AN 14 K 16.281 2016-06-10 Urt VGANSBACH VG Ansbach

Tenor

I.
Der Antrag auf Zulassung der Berufung wird verworfen.
II.
Die Klägerin hat die Kosten des Antragsverfahrens zu tragen.
III.
Der Streitwert wird für das Zulassungsverfahren auf 5.000,00 EUR festgesetzt.

Gründe

Der Antrag auf Zulassung der Berufung gegen das Urteil des Verwaltungsgerichts Ansbach vom 10. Juni 2016 ist unzulässig, weil der Zulassungsgrund der grundsätzlichen Bedeutung der Rechtssache (§ 124 Abs. 2 Nr. 3 VwGO) nicht den Anforderungen des § 124 a Abs. 4 Satz 4 VwGO entsprechend dargelegt wurde. Die Darlegungsanforderungen dieses Zulassungsgrundes sind nur erfüllt, wenn der Rechtsmittelführer eine konkrete Rechts- oder Tatsachenfrage formuliert und ausführt, warum diese Frage für den Rechtsstreit entscheidungserheblich und damit im Berufungsverfahren klärungsfähig ist sowie erläutert, weshalb sie klärungsbedürftig ist und schließlich darlegt, warum ihr eine über den Einzelfall hinausgehende Bedeutung zukommt.

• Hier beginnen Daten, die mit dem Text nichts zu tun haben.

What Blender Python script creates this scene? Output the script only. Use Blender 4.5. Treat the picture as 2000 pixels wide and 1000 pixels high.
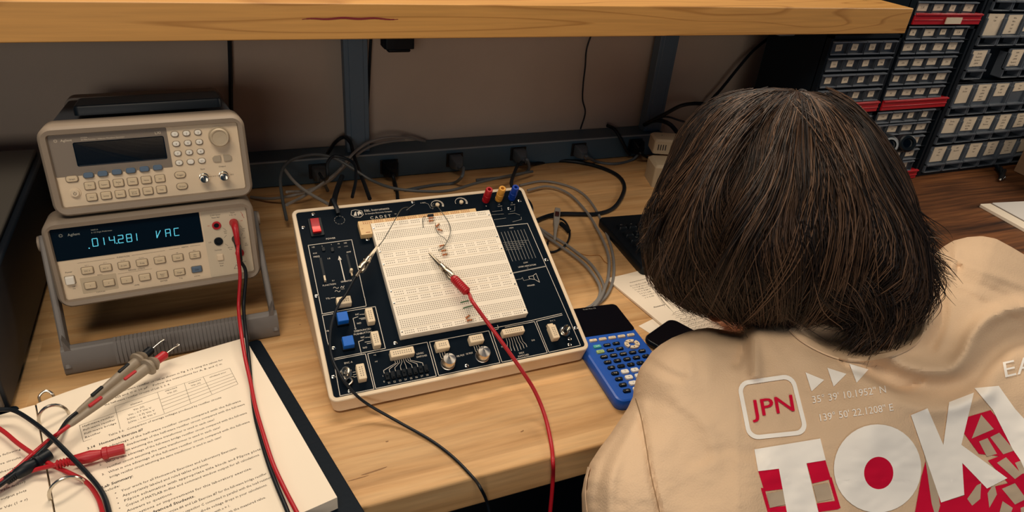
import bpy, bmesh, math, random
import numpy as np
from mathutils import Vector, Matrix
from mathutils.bvhtree import BVHTree
random.seed(7); RNG = np.random.default_rng(7)
for o in list(bpy.data.objects): bpy.data.objects.remove(o)
SC = bpy.context.scene
COL = SC.collection
DZ = 0.76                      # desk top above the floor; everything below is written with the desk top at z = 0

# ------------------------------------------------------------------ camera, world, lights, exposure
CAM_H = 0.5557
RX = Vector((0.9207, -0.3812, 0.0840)); UX = Vector((0.1273, 0.4967, 0.8586)); BX = Vector((-0.3690, -0.7798, 0.5058))
FOC = 1339.94
cd = bpy.data.cameras.new('camera'); cd.lens = FOC / 2000 * 36; cd.sensor_width = 36; cd.clip_start = .02
cam = bpy.data.objects.new('camera', cd); COL.objects.link(cam)
cam.matrix_world = Matrix(((RX.x, UX.x, BX.x, 0), (RX.y, UX.y, BX.y, 0), (RX.z, UX.z, BX.z, CAM_H + DZ), (0, 0, 0, 1)))
SC.camera = cam
SC.view_settings.view_transform = 'Standard'; SC.view_settings.look = 'None'
SC.view_settings.gamma = 1; SC.view_settings.exposure = 0.03
SC.view_settings.use_curve_mapping = False
wd = bpy.data.worlds.new('world'); SC.world = wd; wd.use_nodes = True
wd.node_tree.nodes['Background'].inputs[0].default_value = (.03, .105, .19, 1)
wd.node_tree.nodes['Background'].inputs[1].default_value = .34

def area(name, loc, target, sx, sy, power, col, spread=180):
    l = bpy.data.lights.new(name, 'AREA'); l.shape = 'RECTANGLE'; l.size = sx; l.size_y = sy
    l.energy = power; l.color = col; l.spread = math.radians(spread)
    o = bpy.data.objects.new(name, l); COL.objects.link(o)
    o.location = Vector(loc) + Vector((0, 0, DZ))
    o.rotation_euler = (Vector(target) - Vector(loc)).to_track_quat('-Z', 'Y').to_euler()
    return o
WARM = (1.0, .84, .66)
area('ceiling_lamp_aisle', (.25, 1.50, 1.75), (.25, .5, 0), 1.3, .35, 25, WARM)
area('ceiling_lamp_front', (-.30, .0, 1.60), (.1, .8, .1), .9, .4, 14.5, WARM)
area('side_lamp', (2.25, .55, .95), (.5, .95, 0), .45, .45, 8, WARM)

area('wall_fill', (-.75, -1.9, .85), (.55, 1.2, .12), 1.0, .5, 12, (1.0, .90, .80))  # unseen fill added to brighten the back wall; no window there

def ray(px, py):
    return -BX + RX * ((px - 1000) / FOC) - UX * ((py - 500) / FOC)
def PZ(px, py, z=0.0):
    d = ray(px, py); return Vector((0, 0, CAM_H)) + d * ((z - CAM_H) / d.z)
def PY(px, py, y):
    d = ray(px, py); return Vector((0, 0, CAM_H)) + d * (y / d.y)
def PXX(px, py, x):
    d = ray(px, py); return Vector((0, 0, CAM_H)) + d * (x / d.x)
def PD(px, py, d):
    return Vector((0, 0, CAM_H)) + ray(px, py) * d

# ------------------------------------------------------------------ materials
def lin(h):
    h = h.lstrip('#'); r = []
    for i in (0, 2, 4):
        c = int(h[i:i + 2], 16) / 255
        r.append(c / 12.92 if c <= .04045 else ((c + .055) / 1.055) ** 2.4)
    return (*r, 1)
MATS = {}
def mat(name, col, rough=.5, metal=0.0, spec=.5, emit=None, es=1.0, var=0.0, vs=40.0, bump=0.0, bs=300.0, coat=0.0, sheen=0.0, alpha=1.0, trans=0.0):
    m = bpy.data.materials.new(name); m.use_nodes = True; nt = m.node_tree; b = nt.nodes['Principled BSDF']
    c = lin(col) if isinstance(col, str) else (*col, 1)
    b.inputs['Base Color'].default_value = c
    b.inputs['Roughness'].default_value = rough; b.inputs['Metallic'].default_value = metal
    b.inputs['Specular IOR Level'].default_value = spec
    b.inputs['Coat Weight'].default_value = coat; b.inputs['Sheen Weight'].default_value = sheen
    b.inputs['Transmission Weight'].default_value = trans
    if emit: b.inputs['Emission Color'].default_value = lin(emit); b.inputs['Emission Strength'].default_value = es
    tc = nt.nodes.new('ShaderNodeTexCoord')
    if var:
        n = nt.nodes.new('ShaderNodeTexNoise'); n.inputs['Scale'].default_value = vs; n.inputs['Detail'].default_value = 5
        nt.links.new(tc.outputs['Object'], n.inputs['Vector'])
        mr = nt.nodes.new('ShaderNodeMapRange'); mr.inputs[1].default_value = .3; mr.inputs[2].default_value = .7
        mr.inputs[3].default_value = 1 - var; mr.inputs[4].default_value = 1 + var
        nt.links.new(n.outputs['Fac'], mr.inputs[0])
        vm = nt.nodes.new('ShaderNodeVectorMath'); vm.operation = 'SCALE'; vm.inputs[0].default_value = c[:3]
        nt.links.new(mr.outputs[0], vm.inputs['Scale']); nt.links.new(vm.outputs[0], b.inputs['Base Color'])
    if bump:
        n = nt.nodes.new('ShaderNodeTexNoise'); n.inputs['Scale'].default_value = bs; n.inputs['Detail'].default_value = 3
        nt.links.new(tc.outputs['Object'], n.inputs['Vector'])
        bp = nt.nodes.new('ShaderNodeBump'); bp.inputs['Strength'].default_value = bump; bp.inputs['Distance'].default_value = .002
        nt.links.new(n.outputs['Fac'], bp.inputs['Height']); nt.links.new(bp.outputs[0], b.inputs['Normal'])
    MATS[name] = m; return m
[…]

1. Soweit die Klägerin im Antragsschriftsatz vom 13. September 2016 die Frage nach der Anwendbarkeit der sicherheitsrechtlichen Generalklausel des Art. 7 Abs. 2 Nr. 1 LStVG im Anwendungsbereich des Gesetzes zum Schutze der Gesundheit vom 23. Juli 2010 (Gesundheitsschutzgesetz, GSG) aufwirft, formuliert sie schon keine konkrete Rechts- oder Tatsachenfrage.

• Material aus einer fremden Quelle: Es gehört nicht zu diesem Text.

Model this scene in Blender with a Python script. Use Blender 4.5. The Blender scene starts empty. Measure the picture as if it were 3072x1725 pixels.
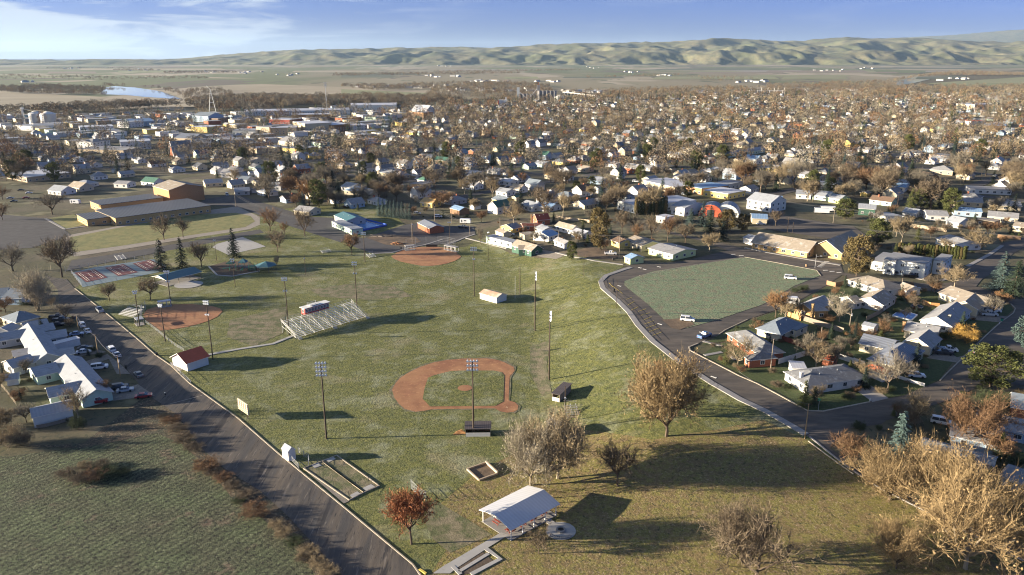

2. Die Klägerin hat nicht dargelegt, inwieweit der im Schriftsatz vom 31. Oktober 2016 formulierten Frage:
„Wie weit reicht der Subsidiaritätsgrundsatz des Art. 7 Abs. 2 LStVG, wenn der identische Lebenssachverhalt dazu führt, dass er auch mit dem Bay. Gesundheitsschutzgesetz geahndet werden kann ?“
eine über den konkreten Einzelfall hinausreichende Bedeutung zukommt.

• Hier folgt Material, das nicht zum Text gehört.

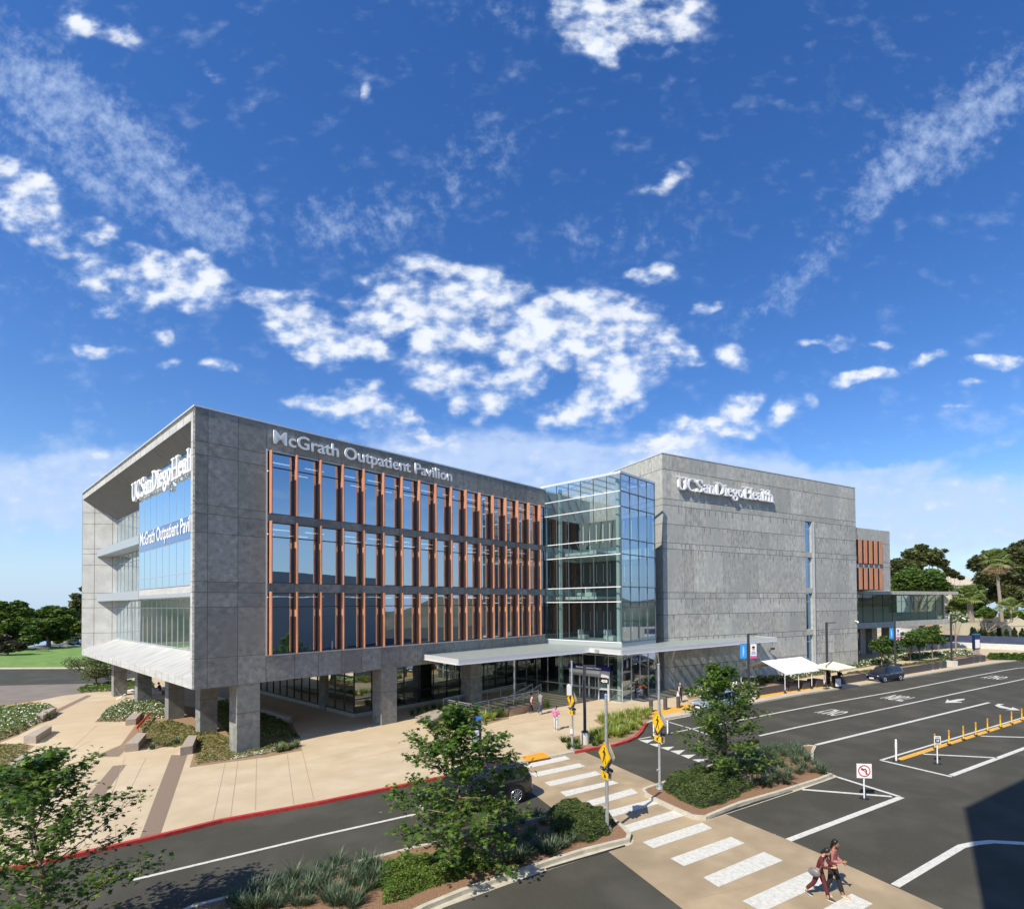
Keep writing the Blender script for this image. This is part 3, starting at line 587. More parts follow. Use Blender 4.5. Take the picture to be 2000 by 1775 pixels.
# ------------------------------------------------------------------ lettering on the walls (each sign a thing)
def serif(body, H, depth):
    """slab of strokes: old-style roman letters drawn with a broad horizontal pen"""
    tk, th = .15, .045
    def arc(cx, cy, rx, ry, a0, a1, n=14): return [(cx+rx*math.cos(R(a0+(a1-a0)*i/n)), cy+ry*math.sin(R(a0+(a1-a0)*i/n))) for i in range(n+1)]
    def sr(x, y, w=.28): return [(x-w/2, y), (x+w/2, y)]
    X = .66
    GL = {
     'U': (.86, [[(.18, 1), (.18, .35)], arc(.45, .33, .27, .31, 180, 360), [(.72, .35), (.72, 1)], sr(.18, .98), sr(.72, .98)]),
     'C': (.8, [arc(.46, .5, .34, .48, 50, 310, 22), [(.7, .78), (.7, .97)]]),
     'S': (.66, [arc(.33, .74, .21, .24, 40, 200, 14), [(.14, .66), (.5, .38)], arc(.33, .26, .21, .24, 20, -150, 14), [(.53, .8), (.53, .97)], [(.12, .03), (.12, .24)]]),
     'a': (.52, [[(.38, .5), (.38, .06)], arc(.24, .48, .15, .16, 0, 150), arc(.22, .2, .13, .18, 60, 330), sr(.44, .03, .16)]),
     'n': (.6, [[(.14, .62), (.14, .03)], arc(.3, .44, .16, .2, 150, 0), [(.46, .44), (.46, .03)], sr(.14, .02, .26), sr(.46, .02, .26), sr(.1, .64, .14)]),
     'D': (.9, [[(.2, .98), (.2, .02)], arc(.3, .5, .46, .48, 90, -90, 18), [(.1, .98), (.34, .98)], [(.1, .02), (.34, .02)]]),
     'i': (.3, [[(.15, .62), (.15, .02)], sr(.15, .02, .26), sr(.11, .64, .14), [(.14, .87), (.16, .87)]]),
     'e': (.52, [arc(.27, .33, .19, .31, 10, 320, 18), [(.1, .38), (.44, .4)]]),
     'g': (.55, [arc(.24, .44, .16, .2, 0, 360, 16), [(.14, .28), (.3, .12)], arc(.26, -.1, .2, .19, 0, 360, 16), [(.36, .6), (.5, .62)]]),
     'o': (.54, [arc(.27, .33, .19, .3, 0, 360, 20)]),
     'H': (.94, [[(.2, .98), (.2, .02)], [(.74, .98), (.74, .02)], [(.2, .5), (.74, .5)], sr(.2, .98), sr(.2, .02), sr(.74, .98), sr(.74, .02)]),
     'l': (.3, [[(.15, .98), (.15, .02)], sr(.15, .02, .26), sr(.1, .99, .15)]),
     't': (.36, [[(.16, .88), (.16, .12)], arc(.25, .12, .09, .1, 180, 300, 8), [(.03, .62), (.32, .62)]]),
     'h': (.6, [[(.14, .98), (.14, .03)], arc(.3, .44, .16, .2, 150, 0), [(.46, .44), (.46, .03)], sr(.14, .02, .26), sr(.46, .02, .26), sr(.1, .99, .14)]),
     ' ': (.02, [])}
    out = []; x = 0
    for ch in body:
        wd, st = GL[ch]
        for s in st:
            for a, b in zip(s[:-1], s[1:]):
                pen = [(tk/2*math.cos(R(q)), th*math.sin(R(q))) for q in (0, 50, 90, 130, 180, 230, 270, 310)]
                pts = [(x+a[0]+p[0], a[1]+p[1]) for p in pen]+[(x+b[0]+p[0], b[1]+p[1]) for p in pen]
                pts = sorted(set((round(p[0], 4), round(p[1], 4)) for p in pts))
                def half(ps):
                    h = []
                    for p in ps:
                        while len(h) > 1 and (h[-1][0]-h[-2][0])*(p[1]-h[-2][1])-(h[-1][1]-h[-2][1])*(p[0]-h[-2][0]) <= 0: h.pop()
                        h.append(p)
                    return h[:-1]
                out.append(half(pts)+half(pts[::-1]))
        x += wd*.93+.02
    return out, x
def serif_sign(name, body, org, ux, width, H, depth, mat, label, nrm_sign=1):
    hulls, tw = serif(body, H, depth); ux = Vector(ux).normalized(); up = Vector((0, 0, 1)); n = ux.cross(up)
    mb = MB(); O = Vector(org); sx = width/tw
    for i, h in enumerate(hulls):
        d = depth+.0004*(i % 23); k = len(h)
        f = [O+ux*p[0]*sx+up*p[1]*H+n*d for p in h]; b = [O+ux*p[0]*sx+up*p[1]*H+n*.05 for p in h]
        mb.add(b+f, [tuple(range(k, 2*k)), tuple(range(k))[::-1]]+[(j, (j+1) % k, k+(j+1) % k, k+j) for j in range(k)])
    o = mb.build(name, mat); return tag(o, label, 'sign')
def P3(f, u, v, z): x, y = f(u, v); return (x, y, z)
uM = Vector((math.cos(TH), math.sin(TH), 0)); uC = Vector((math.cos(PH), math.sin(PH), 0)); vM = Vector((-math.sin(TH), math.cos(TH), 0))
serif_sign('wall_lettering', 'UC San Diego Health', P3(CW, 1.75, -.06, 20.95), uC, 15.2, 1.32, .36, letter, 'white serif UC San Diego Health letters high on the tower wing wall')
serif_sign('wall_lettering', 'UC San Diego Health', P3(MW, .9, 19.2, 17.62), -vM, 17.2, 1.45, .22, letter, 'white serif UC San Diego Health letters before the west glass bay')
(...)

Das Verwaltungsgericht führt auf Seite 11 seiner Entscheidungsgründe unter Verweis auf Rechtsprechung und Kommentarliteratur aus, zwar gingen gemäß Art. 7 Abs. 2 LStVG den allgemeinen Befugnissen abschließende Spezialbefugnisse vor, im Verhältnis zu Art. 7 Abs. 2 Nr. 1 LStVG sei jedoch das Eingreifen einer solchen vorrangigen Spezialbefugnis kaum denkbar, weil es anderweitige besondere gesetzliche Befugnisse der Sicherheitsbehörden zum Erlass von Einzelanordnungen, um Straftaten, Ordnungswidrigkeiten oder verfassungsfeindliche Handlungen zu verhüten oder zu unterbinden, nicht gebe. Jedenfalls enthalte auch § 5 GastG keine abschließende Regelung, so dass weitergehende Anordnungen nach allgemeinem und speziellem Polizeirecht möglich seien. Vorliegend diene die Zielsetzung der Gefahrenbeseitigung nicht vorrangig einem Regelungszweck des Spezialgesetzes, sondern der Bekämpfung konkreter Gefahren unabhängig von im Spezialgesetz angeknüpften Eigenschaften des Störers und der störenden Sache.
Inwieweit diesen Ausführungen des Verwaltungsgerichts eine über den Einzelfall hinaus bedeutsame Aussage entnommen werden kann, hat die Klägerin nicht dargelegt. Denn für die Frage, ob eine gegenüber der Generalklausel des Art. 7 Abs. 2 Nr. 1 LStVG vorrangige Spezialbefugnis greift, ist maßgeblich, ob diese den Sachverhalt abschließend regelt. Dies wiederum ist anhand der konkreten Zielsetzung der Gefahrenbeseitigung zu beurteilen (Koehl in Bengl/Berner/Emmerig, LStVG, Stand September 2015, Art. 7 Rn. 43). Das Verwaltungsgericht hat seine Rechtsauffassung auf die konkrete Zielrichtung der streitgegenständlichen Anordnungen gestützt und ist hiervon ausgehend zu dem Ergebnis gekommen, dass das von der Beklagten verfolgte Ziel die Verhütung oder Unterbindung von Ordnungswidrigkeiten, mithin die Abwehr konkreter Gefahren im Sinne des allgemeinen Sicherheitsrechts gewesen sei. Dies entzieht sich einer abstrakten Klärung in einem Berufungsverfahren. Es kommt damit vorliegend auch nicht entscheidungserheblich auf die ─ vom Verwaltungsgericht aufgeworfene ─ Frage an, ob im Verhältnis zu Art. 7 Abs. 2 Nr. 1 LStVG überhaupt eine vorrangige Befugnisnorm im besonderen Sicherheitsrecht denkbar ist (vgl. Koehl a. a. O., Rn. 44 m. w. N.), abgesehen davon, dass das GSG auch keine Befugnisnormen zum Erlass von Anordnungen im Einzelfalle (belastenden Verwaltungsakten) enthält.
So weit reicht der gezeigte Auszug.